Richard La China is a Professional Mountain Bike racer, USAC Certified Cycling Coach and a IMBA Certified Mountain Bike Skills Instructor who coaches beginner to pro cyclist. Currently working with mountain bike XC, Endurance and Enduro racers and other competitive and non-competitive mountain bike riders seeking to become their best.

7 Thoughts on “How to Ride a Drop, 9 Important Steps

  1. Pingback: How to ride a drop, 9 steps | TEAM NINJA

  2. Gman086 on July 12, 2017 at 12:51 pm said:

    #6 is flat out dead WRONG and could end up injuring someone reading this nonsense! If you keep your butt that far back after dropping you WILL land rear wheel first, slamming the front wheel down and into the cartwheel of shame. The PROPER way is to re-center your weight right after the rear wheel leaves the drop so as you can match your bike to the angle of landing (in many cases you will even need to be quite far forward and pushing on the bars if landing to steep transition).

    • Thank you for your comment! Upon review of the original steps we had outlined above, we agree the post needed a correction. You’re right, keeping your weight back after the wheels leave the drop would be potentially hazardous.

      Honestly, I think we just missed a step during the edit of this post. The orginal post was unclear at best. We’re grateful for your comment, and have updated the steps as per your suggestion.

      PS, let us know if you have any interest in being an instructor — you clearly have a great passion (and understanding) for mountain bikes. ..and, we’re guessing you shred too. ?

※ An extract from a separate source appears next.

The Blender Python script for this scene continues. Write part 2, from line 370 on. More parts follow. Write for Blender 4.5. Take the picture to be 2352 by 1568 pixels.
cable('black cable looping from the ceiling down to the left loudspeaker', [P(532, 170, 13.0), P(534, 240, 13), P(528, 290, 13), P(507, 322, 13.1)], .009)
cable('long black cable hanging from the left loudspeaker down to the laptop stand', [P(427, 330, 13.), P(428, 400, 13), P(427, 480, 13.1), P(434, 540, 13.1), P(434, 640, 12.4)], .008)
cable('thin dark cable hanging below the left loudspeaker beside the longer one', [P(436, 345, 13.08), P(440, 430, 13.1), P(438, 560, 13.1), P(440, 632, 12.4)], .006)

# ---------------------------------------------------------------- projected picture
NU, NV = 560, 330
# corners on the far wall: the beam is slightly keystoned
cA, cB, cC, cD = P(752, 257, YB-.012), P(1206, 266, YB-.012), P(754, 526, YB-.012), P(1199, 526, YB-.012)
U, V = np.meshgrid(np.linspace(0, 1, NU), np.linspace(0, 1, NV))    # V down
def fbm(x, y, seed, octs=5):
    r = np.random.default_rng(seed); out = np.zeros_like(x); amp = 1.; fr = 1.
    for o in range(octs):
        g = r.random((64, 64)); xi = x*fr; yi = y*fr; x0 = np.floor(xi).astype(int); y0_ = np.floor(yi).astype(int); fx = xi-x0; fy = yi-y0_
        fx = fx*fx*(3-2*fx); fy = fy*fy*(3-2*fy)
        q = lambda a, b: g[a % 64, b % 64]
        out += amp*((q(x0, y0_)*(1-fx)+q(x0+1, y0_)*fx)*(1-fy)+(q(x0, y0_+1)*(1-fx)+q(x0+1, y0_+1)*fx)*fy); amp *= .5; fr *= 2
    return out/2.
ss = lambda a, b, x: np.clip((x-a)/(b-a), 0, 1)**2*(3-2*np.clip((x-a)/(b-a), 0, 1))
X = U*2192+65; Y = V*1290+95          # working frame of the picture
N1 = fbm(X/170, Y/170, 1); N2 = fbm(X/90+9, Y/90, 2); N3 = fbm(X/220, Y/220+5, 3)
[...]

    • Mike Adler on December 28, 2017 at 8:20 am said:

      I couldn’t agree more with Gman086. Looks like you changed your post but still not correct. Manualing off a drop is an advanced progression that should never be taught until your student has an understanding and a grasp of the manual.
      Sorry don’t mean to troll you but some of you other posts are also questionable. Just looking at your photos I’m detecting errors in body and ankle position. And in a couple your students head is down( meaning probably their eyes as well). Sorry one other thing. Looks like in some photos your instuctors are riding clipless pedals? WTF

      • Thanks for sharing your thoughts Mike. We’d love to get some clarification / comments from you regarding how you think a drop should be ridden for a non-advanced rider. In our article, we’re not suggesting the rider manuals off the drop, just that they move their weight (hips) back as they reach the end of the drop to arrest the front wheel from falling. It’s a similar move to the manual (but not a manual), note why we said ‘think manual’.

        Also, we would love to hear your thoughts as to why an instructor shouldn’t ride clipless pedals. We encourage our students to ride whatever equipment they have at our skills events. While we recommend flats for learning most skills learning, many of our students come from an XC or Endurance background.

        Wouldn’t you agree it’s important that riders with clipless pedals know how to corner, ride drops, jumps, etc. as well? Most of our instructors are comfortable with both pedal types and are equipped to speak to the nuances of each.

  3. About that location in pictures 2 and 5 near the top of Noble Canyon…that carsonite sign in picture 5 says to stay off. And electric bikes on Noble?

    • Thank you for taking the time to comment this post.

      You bring up a couple good points — 1st off, I was there the day those photos were taken and did not see a sign that said ‘stay off’. Are you sure it says that? I recall that being the trail maker for Penny Pines, but I could be wrong. I’ll double check the next time I’m out there.

      Regardless, we NEVER deliberately ride off trail — we are very grateful to be able to ride and teach on such great trails in the first place and would never doing anything to jeopardize that privilege.

      2nd about the Ebike. Up until that skills event, we had never had an Ebike at one of our camps. Since that weekend, I’ve reached out to a couple Park Ranger friends to find out the rules regarding them. The consensus in SoCal parks is that they’re motorized and thus not legal. Considering we teach in SoCal a lot, we’ve adopted the same stance. Unless a park permits them, they are no longer accepted at our events.